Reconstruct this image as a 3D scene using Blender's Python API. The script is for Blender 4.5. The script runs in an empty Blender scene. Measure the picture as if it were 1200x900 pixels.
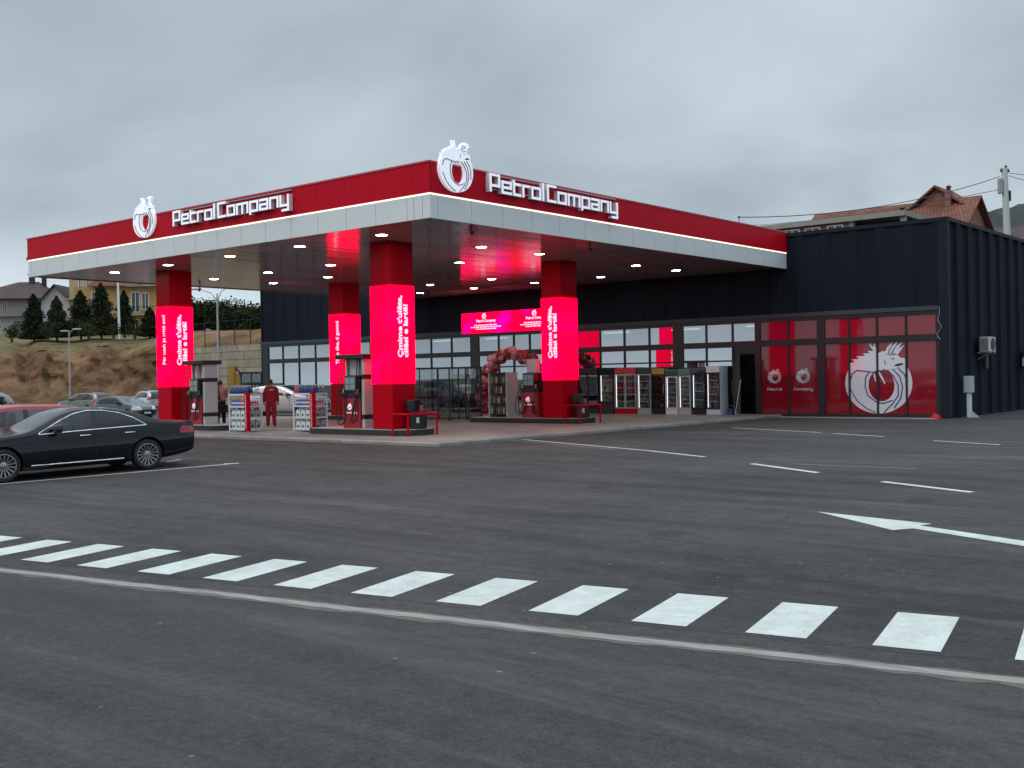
import bpy, bmesh, math, random
from mathutils import Vector, Matrix, noise as mnoise
random.seed(7)
SC = bpy.context.scene
COL = SC.collection
R = math.radians
PI = math.pi

# ------------------------------------------------------------------ camera
CAM = Vector((23.344, -22.46, 1.713)); YAW, PIT, ROL, FPX = 0.696, -0.0062, -0.0178, 1283.67
def cam_axes():
    c, s = math.cos(YAW), math.sin(YAW)
    fw = Vector((-s, c, 0)); rt = Vector((c, s, 0)); up = Vector((0, 0, 1))
    cp, sp = math.cos(PIT), math.sin(PIT)
    f2 = fw*cp + up*sp; u2 = up*cp - fw*sp
    a = ROL
    return rt*math.cos(a) + u2*math.sin(a), u2*math.cos(a) - rt*math.sin(a), f2
AR, AU, AF = cam_axes()
cd = bpy.data.cameras.new('camera'); cam = bpy.data.objects.new('camera', cd); COL.objects.link(cam)
cam.matrix_world = Matrix(((AR.x, AU.x, -AF.x, CAM.x), (AR.y, AU.y, -AF.y, CAM.y), (AR.z, AU.z, -AF.z, CAM.z), (0, 0, 0, 1)))
cd.sensor_width = 36; cd.lens = 36*FPX/1200; cd.clip_start = .1; cd.clip_end = 6000
SC.camera = cam

# survey helpers: turn a photo pixel (1200 x 900) into a point of the place
def ray(u, v): return AF*FPX + AR*(u-600) + AU*(450-v)
def hit(u, v, axis, val):
    d = ray(u, v); t = (val-CAM[axis])/d[axis]; return CAM + d*t
def at(u, v, d):                       # at depth d in front of the lens
    return CAM + ray(u, v)*(d/FPX)
K0 = Vector((10.8, -16.6)); KE = Vector((.9825, .186)); KN = Vector((-.186, .9825))
def sstep(x): x = max(0, min(1, x)); return x*x*(3-2*x)
def zg(x, y):
    t = (Vector((x, y))-K0).dot(KN)
    z = -.385 + .345*max(0, min(1, t/15.5))
    return z - .44*sstep((-17-x)/18)
def G(u, v):
    z = -.1
    for _ in range(40):
        h = hit(u, v, 2, z); z = .5*z + .5*zg(h.x, h.y)
    return h
FW = Vector((-math.sin(YAW), math.cos(YAW), 0)); RT = Vector((math.cos(YAW), math.sin(YAW), 0))
def rf(r, f, z=0): p = Vector((CAM.x, CAM.y, 0)) + RT*r + FW*f; p.z = z; return p

# ------------------------------------------------------------------ mesh builder
class MB:
    def __init__(s): s.v = []; s.f = []; s.m = []; s.mi = 0
    def add(s, vs, fs, M=None):
        b = len(s.v)
        for p in vs:
            p = Vector(p); s.v.append(M @ p if M else p)
        for f in fs: s.f.append([b+i for i in f]); s.m.append(s.mi)
        return s
    def box(s, x0, x1, y0, y1, z0, z1, M=None):
        vs = [(x0,y0,z0),(x1,y0,z0),(x1,y1,z0),(x0,y1,z0),(x0,y0,z1),(x1,y0,z1),(x1,y1,z1),(x0,y1,z1)]
        return s.add(vs, [(3,2,1,0),(4,5,6,7),(0,1,5,4),(1,2,6,5),(2,3,7,6),(3,0,4,7)], M)
    def quad(s, a, b, c, d): return s.add([a,b,c,d], [(0,1,2,3)])
    def bbox(s, x0, x1, y0, y1, z0, z1, r=.02, M=None):      # chamfered box
        bm = bmesh.new(); bmesh.ops.create_cube(bm, size=1)
        for q in bm.verts: q.co = Vector(((x0+x1)/2+q.co.x*(x1-x0), (y0+y1)/2+q.co.y*(y1-y0), (z0+z1)/2+q.co.z*(z1-z0)))
        bmesh.ops.bevel(bm, geom=list(bm.edges), offset=r, segments=2, affect='EDGES', profile=.6)
        bm.verts.index_update()
        s.add([q.co.copy() for q in bm.verts], [[q.index for q in f.verts] for f in bm.faces], M); bm.free(); return s
    def tube(s, pts, r, n=8, M=None, caps=True):
        pts = [Vector(p) for p in pts]; k = len(pts)
        rr = r if isinstance(r, (list, tuple)) else [r]*k
        vs = []; fs = []; pn = None
        for i, p in enumerate(pts):
            t = (pts[min(i+1,k-1)]-pts[max(i-1,0)]).normalized()
            if pn is None:
                a = Vector((0,0,1)) if abs(t.z) < .9 else Vector((1,0,0)); pn = t.cross(a).normalized()
            else:
                pn = (pn - t*pn.dot(t)).normalized()
            b = t.cross(pn)
            for j in range(n):
                a = 2*PI*j/n; vs.append(p + (pn*math.cos(a)+b*math.sin(a))*rr[i])
        for i in range(k-1):
            for j in range(n):
                fs.append((i*n+j, i*n+(j+1)%n, (i+1)*n+(j+1)%n, (i+1)*n+j))
        if caps: fs.append(tuple(range(n-1,-1,-1))); fs.append(tuple((k-1)*n+j for j in range(n)))
        return s.add(vs, fs, M)
    def lathe(s, prof, n=16, M=None):                         # profile of (r, z) about Z
        vs = []; fs = []; k = len(prof)
        for r, z in prof:
            for j in range(n): a = 2*PI*j/n; vs.append((r*math.cos(a), r*math.sin(a), z))
        for i in range(k-1):
            for j in range(n): fs.append((i*n+j, i*n+(j+1)%n, (i+1)*n+(j+1)%n, (i+1)*n+j))
        fs.append(tuple(range(n-1,-1,-1))); fs.append(tuple((k-1)*n+j for j in range(n)))
        return s.add(vs, fs, M)
    def prism(s, poly, d, M=None):                            # polygon in XY, from z=0 to d
        n = len(poly); a = sum(poly[i][0]*poly[(i+1)%n][1]-poly[(i+1)%n][0]*poly[i][1] for i in range(n))
        if a < 0: poly = poly[::-1]
        vs = [(p[0],p[1],0) for p in poly]+[(p[0],p[1],d) for p in poly]
        fs = [tuple(range(n-1,-1,-1)), tuple(range(n,2*n))]+[(i,(i+1)%n,n+(i+1)%n,n+i) for i in range(n)]
        return s.add(vs, fs, M)
    def strip(s, pts, w, d, M=None):                          # flat ribbon of width w in XY, thickness d
        pts = [Vector((p[0],p[1])) for p in pts]; L = []; Rr = []
        for i, p in enumerate(pts):
            t = (pts[min(i+1,len(pts)-1)]-pts[max(i-1,0)]).normalized(); nn = Vector((-t.y,t.x))*w/2
            L.append(p+nn); Rr.append(p-nn)
        return s.prism([tuple(q) for q in Rr]+[tuple(q) for q in L[::-1]], d, M)
    def mesh(s, name, mats):
        me = bpy.data.meshes.new(name); me.from_pydata([tuple(v) for v in s.v], [], s.f)
        mats = mats if isinstance(mats, (list, tuple)) else [mats]
        for m in mats: me.materials.append(m)
        if len(mats) > 1: me.polygons.foreach_set('material_index', s.m)
        me.update(); return me
    def build(s, name, mats, parent=None, smooth=None, bevel=0):
        me = s.mesh(name, mats)
        if bevel:
            bm = bmesh.new(); bm.from_mesh(me); bmesh.ops.remove_doubles(bm, verts=bm.verts, dist=1e-5)
            bmesh.ops.bevel(bm, geom=[e for e in bm.edges if len(e.link_faces)==2 and e.calc_face_angle(0) > .5], offset=bevel, segments=1, affect='EDGES')
            bm.to_mesh(me); bm.free()
        if smooth:
            me.polygons.foreach_set('use_smooth', [True]*len(me.polygons)); me.set_sharp_from_angle(angle=R(smooth))
        o = bpy.data.objects.new(name, me); COL.objects.link(o)
        if parent: o.parent = parent
        return o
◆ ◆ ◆
*Prompt:* Quote each line of the listing exactly, but leave the pictures out.

*Solution to the problem:*
Reconstruct this image as a 3D scene using Blender's Python API. The script is for Blender 4.5. The script runs in an empty Blender scene. Measure the picture as if it were 1200x900 pixels.
import bpy, bmesh, math, random
from mathutils import Vector, Matrix, noise as mnoise
random.seed(7)
SC = bpy.context.scene
COL = SC.collection
R = math.radians
PI = math.pi

# ------------------------------------------------------------------ camera
CAM = Vector((23.344, -22.46, 1.713)); YAW, PIT, ROL, FPX = 0.696, -0.0062, -0.0178, 1283.67
def cam_axes():
    c, s = math.cos(YAW), math.sin(YAW)
    fw = Vector((-s, c, 0)); rt = Vector((c, s, 0)); up = Vector((0, 0, 1))
    cp, sp = math.cos(PIT), math.sin(PIT)
    f2 = fw*cp + up*sp; u2 = up*cp - fw*sp
    a = ROL
    return rt*math.cos(a) + u2*math.sin(a), u2*math.cos(a) - rt*math.sin(a), f2
AR, AU, AF = cam_axes()
cd = bpy.data.cameras.new('camera'); cam = bpy.data.objects.new('camera', cd); COL.objects.link(cam)
cam.matrix_world = Matrix(((AR.x, AU.x, -AF.x, CAM.x), (AR.y, AU.y, -AF.y, CAM.y), (AR.z, AU.z, -AF.z, CAM.z), (0, 0, 0, 1)))
cd.sensor_width = 36; cd.lens = 36*FPX/1200; cd.clip_start = .1; cd.clip_end = 6000
SC.camera = cam

# survey helpers: turn a photo pixel (1200 x 900) into a point of the place
def ray(u, v): return AF*FPX + AR*(u-600) + AU*(450-v)
def hit(u, v, axis, val):
    d = ray(u, v); t = (val-CAM[axis])/d[axis]; return CAM + d*t
def at(u, v, d):                       # at depth d in front of the lens
    return CAM + ray(u, v)*(d/FPX)
K0 = Vector((10.8, -16.6)); KE = Vector((.9825, .186)); KN = Vector((-.186, .9825))
def sstep(x): x = max(0, min(1, x)); return x*x*(3-2*x)
def zg(x, y):
    t = (Vector((x, y))-K0).dot(KN)
    z = -.385 + .345*max(0, min(1, t/15.5))
    return z - .44*sstep((-17-x)/18)
def G(u, v):
    z = -.1
    for _ in range(40):
        h = hit(u, v, 2, z); z = .5*z + .5*zg(h.x, h.y)
    return h
FW = Vector((-math.sin(YAW), math.cos(YAW), 0)); RT = Vector((math.cos(YAW), math.sin(YAW), 0))
def rf(r, f, z=0): p = Vector((CAM.x, CAM.y, 0)) + RT*r + FW*f; p.z = z; return p

# ------------------------------------------------------------------ mesh builder
class MB:
    def __init__(s): s.v = []; s.f = []; s.m = []; s.mi = 0
    def add(s, vs, fs, M=None):
        b = len(s.v)
        for p in vs:
            p = Vector(p); s.v.append(M @ p if M else p)
        for f in fs: s.f.append([b+i for i in f]); s.m.append(s.mi)
        return s
    def box(s, x0, x1, y0, y1, z0, z1, M=None):
        vs = [(x0,y0,z0),(x1,y0,z0),(x1,y1,z0),(x0,y1,z0),(x0,y0,z1),(x1,y0,z1),(x1,y1,z1),(x0,y1,z1)]
        return s.add(vs, [(3,2,1,0),(4,5,6,7),(0,1,5,4),(1,2,6,5),(2,3,7,6),(3,0,4,7)], M)
    def quad(s, a, b, c, d): return s.add([a,b,c,d], [(0,1,2,3)])
    def bbox(s, x0, x1, y0, y1, z0, z1, r=.02, M=None):      # chamfered box
        bm = bmesh.new(); bmesh.ops.create_cube(bm, size=1)
        for q in bm.verts: q.co = Vector(((x0+x1)/2+q.co.x*(x1-x0), (y0+y1)/2+q.co.y*(y1-y0), (z0+z1)/2+q.co.z*(z1-z0)))
        bmesh.ops.bevel(bm, geom=list(bm.edges), offset=r, segments=2, affect='EDGES', profile=.6)
        bm.verts.index_update()
        s.add([q.co.copy() for q in bm.verts], [[q.index for q in f.verts] for f in bm.faces], M); bm.free(); return s
    def tube(s, pts, r, n=8, M=None, caps=True):
        pts = [Vector(p) for p in pts]; k = len(pts)
        rr = r if isinstance(r, (list, tuple)) else [r]*k
        vs = []; fs = []; pn = None
        for i, p in enumerate(pts):
            t = (pts[min(i+1,k-1)]-pts[max(i-1,0)]).normalized()
            if pn is None:
                a = Vector((0,0,1)) if abs(t.z) < .9 else Vector((1,0,0)); pn = t.cross(a).normalized()
            else:
                pn = (pn - t*pn.dot(t)).normalized()
            b = t.cross(pn)
            for j in range(n):
                a = 2*PI*j/n; vs.append(p + (pn*math.cos(a)+b*math.sin(a))*rr[i])
        for i in range(k-1):
            for j in range(n):
                fs.append((i*n+j, i*n+(j+1)%n, (i+1)*n+(j+1)%n, (i+1)*n+j))
        if caps: fs.append(tuple(range(n-1,-1,-1))); fs.append(tuple((k-1)*n+j for j in range(n)))
        return s.add(vs, fs, M)
    def lathe(s, prof, n=16, M=None):                         # profile of (r, z) about Z
        vs = []; fs = []; k = len(prof)
        for r, z in prof:
            for j in range(n): a = 2*PI*j/n; vs.append((r*math.cos(a), r*math.sin(a), z))
        for i in range(k-1):
            for j in range(n): fs.append((i*n+j, i*n+(j+1)%n, (i+1)*n+(j+1)%n, (i+1)*n+j))
        fs.append(tuple(range(n-1,-1,-1))); fs.append(tuple((k-1)*n+j for j in range(n)))
        return s.add(vs, fs, M)
    def prism(s, poly, d, M=None):                            # polygon in XY, from z=0 to d
        n = len(poly); a = sum(poly[i][0]*poly[(i+1)%n][1]-poly[(i+1)%n][0]*poly[i][1] for i in range(n))
        if a < 0: poly = poly[::-1]
        vs = [(p[0],p[1],0) for p in poly]+[(p[0],p[1],d) for p in poly]
        fs = [tuple(range(n-1,-1,-1)), tuple(range(n,2*n))]+[(i,(i+1)%n,n+(i+1)%n,n+i) for i in range(n)]
        return s.add(vs, fs, M)
    def strip(s, pts, w, d, M=None):                          # flat ribbon of width w in XY, thickness d
        pts = [Vector((p[0],p[1])) for p in pts]; L = []; Rr = []
        for i, p in enumerate(pts):
            t = (pts[min(i+1,len(pts)-1)]-pts[max(i-1,0)]).normalized(); nn = Vector((-t.y,t.x))*w/2
            L.append(p+nn); Rr.append(p-nn)
        return s.prism([tuple(q) for q in Rr]+[tuple(q) for q in L[::-1]], d, M)
    def mesh(s, name, mats):
        me = bpy.data.meshes.new(name); me.from_pydata([tuple(v) for v in s.v], [], s.f)
        mats = mats if isinstance(mats, (list, tuple)) else [mats]
        for m in mats: me.materials.append(m)
        if len(mats) > 1: me.polygons.foreach_set('material_index', s.m)
        me.update(); return me
    def build(s, name, mats, parent=None, smooth=None, bevel=0):
        me = s.mesh(name, mats)
        if bevel:
            bm = bmesh.new(); bm.from_mesh(me); bmesh.ops.remove_doubles(bm, verts=bm.verts, dist=1e-5)
            bmesh.ops.bevel(bm, geom=[e for e in bm.edges if len(e.link_faces)==2 and e.calc_face_angle(0) > .5], offset=bevel, segments=1, affect='EDGES')
            bm.to_mesh(me); bm.free()
        if smooth:
            me.polygons.foreach_set('use_smooth', [True]*len(me.polygons)); me.set_sharp_from_angle(angle=R(smooth))
        o = bpy.data.objects.new(name, me); COL.objects.link(o)
        if parent: o.parent = parent
        return o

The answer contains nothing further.